Roger Federer continues to defend his decision to skip the Paris Masters, which saw him concede the battle for the year-end number one ranking with Rafael Nadal.

The Swiss ace was in contention to finish the year as the world's top ranked player, but had to win his final three events of the campaign – the Swiss Indoors, the Paris Masters and the ATP Finals in London – to usurp Nadal, who was 1960-points ahead of the world number two.

Federer won the event in his hometown of Basel and reduced the deficit to the world number one to 1460-points but then decided to pull out of Paris-Bercy, citing fitness issues. The 36-year-old has always maintained that staying healthy was his main priority coming into the season after missing the last six months of 2016 sue to a knee injury.

The Swiss tennis legend has now conceded that the rankings did play a role in his thought process, but admitted that it was the gap between Nadal and him that dissuaded him from pushing his body to its limits. Federer is keen on winning the ATP Finals in London later this month and was not willing to risk injury by playing in Paris.

The 19-time men's singles Grand Slam champion was favourite to reach the summit in the rankings after his win at Wimbledon in July. He reached the finals at the Montreal Masters, but picked up an injury during his loss to Alexander Zverev, which eventually saw him miss the Cincinnati Masters.

Federer's absence in Cincinnati gave Nadal a chance to claim the top spot despite losing early and the Spaniard's triumph at the US Open two weeks later saw him extend his points lead further.

"I naturally think about rankings," Federer said, as quoted by Tennis World USA. "But when I decided to withdraw from Bercy, it wasn't taken in consideration."

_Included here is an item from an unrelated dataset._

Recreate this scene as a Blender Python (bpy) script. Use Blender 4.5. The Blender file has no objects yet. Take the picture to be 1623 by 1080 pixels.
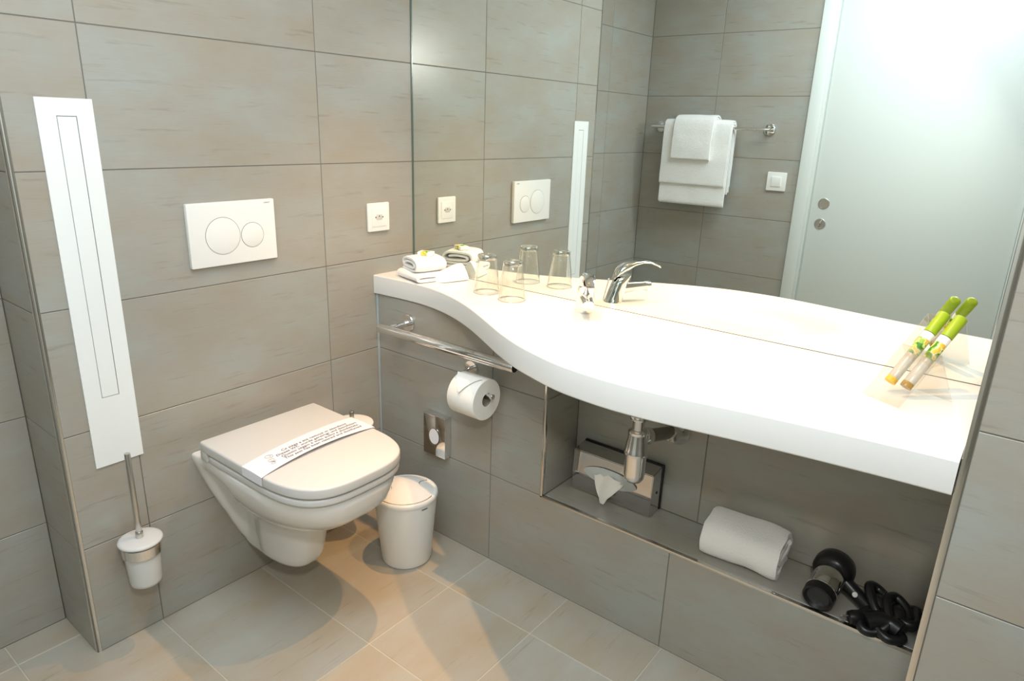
import bpy, bmesh, math, random
from mathutils import Vector, Matrix, noise
random.seed(4)
PI = math.pi
S = bpy.context.scene
COL = S.collection

# ------------------------------------------------------------------ camera
RX = Vector((0.78519594, 0.6184651, 0.03111672)); UP = Vector((-0.2100127, 0.21868514, 0.95292785)); FW = Vector((-0.58254785, 0.75476998, -0.3015962))
cam = bpy.data.cameras.new('camera'); co = bpy.data.objects.new('camera', cam); COL.objects.link(co)
M = Matrix(((RX.x, UP.x, -FW.x, 1.6938), (RX.y, UP.y, -FW.y, -1.4553), (RX.z, UP.z, -FW.z, 1.3336), (0, 0, 0, 1)))
co.matrix_world = M
cam.sensor_width = 36; cam.sensor_fit = 'HORIZONTAL'; cam.lens = 1079.4157 / 1623 * 36; cam.clip_start = .02
S.camera = co

# ------------------------------------------------------------------ light
w = bpy.data.worlds.new('world'); S.world = w; w.use_nodes = True
w.node_tree.nodes['Background'].inputs[0].default_value = (.75, .82, .85, 1)
w.node_tree.nodes['Background'].inputs[1].default_value = .02
S.view_settings.view_transform = 'Standard'; S.view_settings.look = 'None'
S.view_settings.exposure = -.04; S.view_settings.gamma = 1; S.view_settings.use_curve_mapping = False
def area(name, loc, target, sx, sy, power, col, spread=PI):
    l = bpy.data.lights.new(name, 'AREA'); l.shape = 'RECTANGLE'; l.size = sx; l.size_y = sy; l.energy = power; l.color = col; l.spread = spread
    o = bpy.data.objects.new(name, l); COL.objects.link(o); o.location = loc
    o.rotation_euler = (Vector(target) - Vector(loc)).to_track_quat('-Z', 'Y').to_euler(); return o
area('bounced_flash_light', (1.15, -1.06, 2.265), (1.15, -1.06, 0), 1.1, .9, 27, (.88, .985, 1.10))
area('camera_flash_light', (1.75, -1.42, 1.72), (.55, -.1, .9), .16, .1, 10.5, (1.0, .98, .93))
def lamp_spot(loc, power):
    l = bpy.data.lights.new('halogen_beam', 'SPOT'); l.energy = power; l.color = (1.0, .54, .20); l.shadow_soft_size = .012
    l.spot_size = math.radians(76); l.spot_blend = 1.0
    o = bpy.data.objects.new('halogen_beam', l); COL.objects.link(o); o.location = loc; return o
SPOTS = [(.55, -.08, 2.15), (1.13, -.10, 2.15)]
for s_ in SPOTS: lamp_spot((s_[0], s_[1], s_[2]), 72)

# ------------------------------------------------------------------ materials
def srgb(r, g, b):
    f = lambda c: (c/255/12.92 if c/255 <= .04045 else ((c/255+.055)/1.055)**2.4)
    return (f(r), f(g), f(b), 1)
def mat(name, col, rough=.5, metal=0, **k):
    m = bpy.data.materials.new(name); m.use_nodes = True
    b = m.node_tree.nodes['Principled BSDF']
    b.inputs['Base Color'].default_value = col; b.inputs['Roughness'].default_value = rough; b.inputs['Metallic'].default_value = metal
    for q, v in k.items(): b.inputs[q.replace('_', ' ')].default_value = v
    return m
def nd(m, t, **k):
    n = m.node_tree.nodes.new(t)
    for a, v in k.items(): setattr(n, a, v)
    return n
def bump(m, scale, strength, dist=.001, detail=3):
    nt = m.node_tree; tc = nd(m, 'ShaderNodeTexCoord'); nz = nd(m, 'ShaderNodeTexNoise'); bp = nd(m, 'ShaderNodeBump')
    nz.inputs['Scale'].default_value = scale; nz.inputs['Detail'].default_value = detail
    bp.inputs['Strength'].default_value = strength; bp.inputs['Distance'].default_value = dist
    nt.links.new(tc.outputs['Object'], nz.inputs['Vector']); nt.links.new(nz.outputs['Fac'], bp.inputs['Height'])
    nt.links.new(bp.outputs['Normal'], nt.nodes['Principled BSDF'].inputs['Normal'])
    return m
def tile_mat(name, c_lo, c_mid, c_hi, rough):
    """porcelain with fine streaks along the tile's own length (local x)"""
    m = mat(name, c_mid, rough); nt = m.node_tree; L = nt.links.new; b = nt.nodes['Principled BSDF']
    tc = nd(m, 'ShaderNodeTexCoord'); oi = nd(m, 'ShaderNodeObjectInfo')
    off = nd(m, 'ShaderNodeVectorMath', operation='SCALE'); off.inputs[0].default_value = (37, 53, 71); L(oi.outputs['Random'], off.inputs['Scale'])
    add = nd(m, 'ShaderNodeVectorMath', operation='ADD'); L(tc.outputs['Object'], add.inputs[0]); L(off.outputs[0], add.inputs[1])
    def noi(sc, s, det, rg=.6):
        mp = nd(m, 'ShaderNodeVectorMath', operation='MULTIPLY'); mp.inputs[1].default_value = sc; L(add.outputs[0], mp.inputs[0])
        n = nd(m, 'ShaderNodeTexNoise'); n.inputs['Scale'].default_value = s; n.inputs['Detail'].default_value = det; n.inputs['Roughness'].default_value = rg
        L(mp.outputs[0], n.inputs['Vector']); return n
    cloud = noi((1, 2.0, 1), 4.2, 4, .55); streak = noi((1, 11, 1), 7, 5, .62); fine = noi((1, 16, 1), 22, 4, .6)
    cr = nd(m, 'ShaderNodeValToRGB'); e = cr.color_ramp.elements
    e[0].position = .32; e[0].color = c_lo; e[1].position = .68; e[1].color = c_hi; q = cr.color_ramp.elements.new(.5); q.color = c_mid
    L(cloud.outputs['Fac'], cr.inputs['Fac'])
    sr = nd(m, 'ShaderNodeValToRGB'); e = sr.color_ramp.elements; e[0].position = .28; e[0].color = (.84, .82, .79, 1); e[1].position = .40; e[1].color = (1, 1, 1, 1)
    L(streak.outputs['Fac'], sr.inputs['Fac'])
    fr = nd(m, 'ShaderNodeValToRGB'); e = fr.color_ramp.elements; e[0].position = .3; e[0].color = (.975, .975, .975, 1); e[1].position = .7; e[1].color = (1.015, 1.015, 1.015, 1)
    L(fine.outputs['Fac'], fr.inputs['Fac'])
    m1 = nd(m, 'ShaderNodeMix', data_type='RGBA', blend_type='MULTIPLY'); m1.inputs[0].default_value = 1
    L(cr.outputs[0], m1.inputs[6]); L(sr.outputs[0], m1.inputs[7])
    m2 = nd(m, 'ShaderNodeMix', data_type='RGBA', blend_type='MULTIPLY'); m2.inputs[0].default_value = 1
    L(m1.outputs[2], m2.inputs[6]); L(fr.outputs[0], m2.inputs[7])
    L(m2.outputs[2], b.inputs['Base Color'])
    bp = nd(m, 'ShaderNodeBump'); bp.inputs['Strength'].default_value = .04; bp.inputs['Distance'].default_value = .0008
    L(fine.outputs['Fac'], bp.inputs['Height']); L(bp.outputs['Normal'], b.inputs['Normal'])
    return m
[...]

"If I were closer to Rafa, I would have probably played. But at this point, my body only needs rest. I can't take too many risks ahead of the (World Tour) Finals and the next season.

Roger Federer
Roger Federer has revealed that he could skip the Paris Masters Getty

"At the beginning I thought that if I had won two Slams, I would have been no.1. But Rafa did better. The gap was too much. And if rankings were really my priority, I would have played Bercy instead of Basel," the Swiss world number two explained.

"I am sorry I got injured in Montreal, during the final when I was in a good shape. Especially because I was forced to withdraw from Cincinnati, where I always did well."